Bu duruma, o güne kadar okuyup bakış açısı oluşturan kesimlerin bir kısmına farklı kazanç  alanı oluşturulmaya başlayınca  daha da içinden çıkılmaz bir hale geldi.

Olanı( kazanımı) muhafaza etmeye çalışma, aynı zamanda var olan durumun (olanın çarpıklığının) devam etmesini sağlama çabasını da gerektirir. Bundan dolayı daha önceki hayal kırıklıklarını telafi etmek için “değer” olarak inşa etmeye çalıştıkları “şey” ile ilgili bir değerlendirmeye girmeden şu anı toptan sahiplenme yoluna gidildi. İnsan-kul şeklinde tasnifin ve duruşun yerini kendilerinin de daha önceleri mesafeli durdukları aşırı bir gündelik politik dilin içinde buldular. Bu dile aşırı angaje olma hali okuyan- üreten tipin yerini sadece dinleyen ve bağıran teni bir tip ortaya çıkardı. Dolayısıyla etüt etmenin yerini her şeyi kutsayan, yanlış olanı bile görmezden gelen bir anlayış meydana getirdi. Normal şartlar altında karşı oldukları farklı sosyal olaylarda vicdanın diline ihtiyaç duyulurken güncelin kör dili ile çözüm bulmaya çalışıldı.

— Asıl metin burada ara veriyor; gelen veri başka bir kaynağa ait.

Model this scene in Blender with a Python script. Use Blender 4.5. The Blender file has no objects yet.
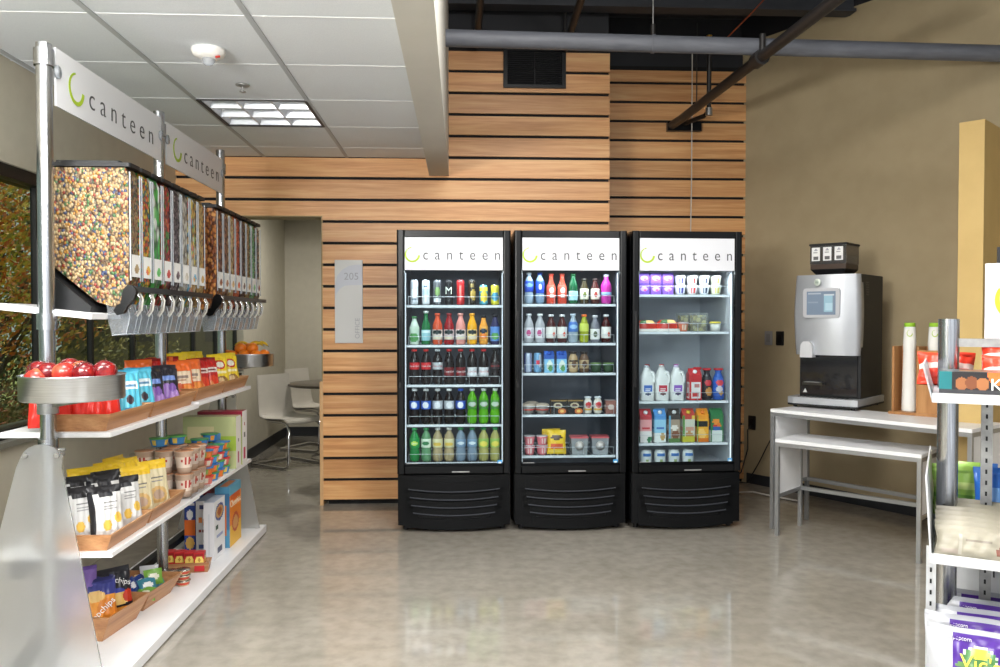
import bpy, math, random
from mathutils import Matrix, Vector
random.seed(7)
S = bpy.context.scene
COL = S.collection
PI = math.pi
def R(d): return math.radians(d)

# ------------------------------------------------------------------ camera, world, main lights, exposure
cd = bpy.data.cameras.new('camera'); cam = bpy.data.objects.new('camera', cd); COL.objects.link(cam)
cam.location = (0, 0, 1.39); cam.rotation_euler = (R(90 - 1.2), 0, -R(2.8))
cd.sensor_width = 36; cd.lens = 28.8; cd.shift_y = 0.0033; cd.clip_start = 0.05; cd.clip_end = 200
S.camera = cam
S.view_settings.view_transform = 'Standard'; S.view_settings.look = 'None'
S.view_settings.exposure = 0.62; S.view_settings.gamma = 1; S.view_settings.use_curve_mapping = False
W = bpy.data.worlds.new('world'); S.world = W; W.use_nodes = True
bg = W.node_tree.nodes['Background']; bg.inputs[0].default_value = (0.90, 0.95, 1.0, 1); bg.inputs[1].default_value = .6

def area(name, loc, rot, sx, sy, power, color=(1, 1, 1)):
    l = bpy.data.lights.new(name, 'AREA'); l.shape = 'RECTANGLE'; l.size = sx; l.size_y = sy; l.energy = power; l.color = color
    o = bpy.data.objects.new(name, l); COL.objects.link(o); o.location = loc; o.rotation_euler = rot
    return o
area('overhead_light', (-0.9, 0.6, 2.56), (R(16), 0, 0), 1.0, 1.0, 88, (1, .975, .94))
area('overhead_light', (-1.15, 2.35, 2.56), (0, 0, 0), .6, .6, 13, (1, .98, .95))
area('overhead_light', (.6, 2.5, 3.6), (R(4), R(10), 0), 1.2, 1.2, 70, (1, .97, .93))
area('front_fill_light', (0.4, -2.3, 1.5), (R(98), 0, 0), 4.6, 2.4, 14, (.96, .98, 1))  # fill light added behind the camera, standing in for unseen front windows
area('bounce_fill', (-1.75, .1, 1.9), (R(90 + 72), 0, R(-12)), .8, .8, 175, (1, .985, .96))  # added uplight, standing in for a flash bounced off the ceiling
area('overhead_light', (1.6, .2, 3.2), (R(14), R(44), 0), 1.0, 1.0, 70, (1, .97, .93))  # lamp added out of view to brighten the left wall and bins
area('alcove_light_source', (-1.2, 8.0, 2.56), (0, 0, 0), .6, .6, 16, (1, .96, .9))
sun = bpy.data.lights.new('sun', 'SUN'); sun.energy = 5; sun.angle = R(2); sun.color = (1, .93, .8)
so = bpy.data.objects.new('sun', sun); COL.objects.link(so); so.rotation_euler = (R(38), R(22), R(160))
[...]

Bugüne kadar yapılan eleştiriler gözden kaçırılmamalı,  bu bakış açısının geliştireceği bir ufuk olmadığı görülmelidir. Çünkü bu durum,  kendi paydaşlarının her türlü hatasına karşı bir şey söyleyememeyi, düne kadar adalet ve insaf çerçevesinde yaklaştıkları meseleleri de sırf kendileri ya da paydaşları o noktada bir şey söylemediklerinden, söyleyenlerin kim olduklarına bakıp onun üzerinde konuşma gereğini doğuruyor. Bu da sonuç llarak insani, vicdani, ahlaki sorumluluklarından söz söylemesi gereken durumlara  karşı kör, sağır ve dilsiz oynanmaktan bir beis görmemeye götürüyor. Maalesef böyle bir bakış açısı, hakkı ve adaleti önceleyen bir bakış açısı olmadığı gibi düne kadar ufuk açan insanları da derin açmazların içerisine sürüklüyor. Bu yanlıştan dönülmediği sürece dinsar camialar basit-sloganik çerçevenin dışına çıkamayacaklardır. Gündelik  dil ile adalet ve hakkaniyet arasında bir tercih son derece önemlidir. Bu tercih, aynı zamanda varlık ile yokluk arasındaki keskin çizgi, kemale erme ile başkalaşma arasında bir tercihtir.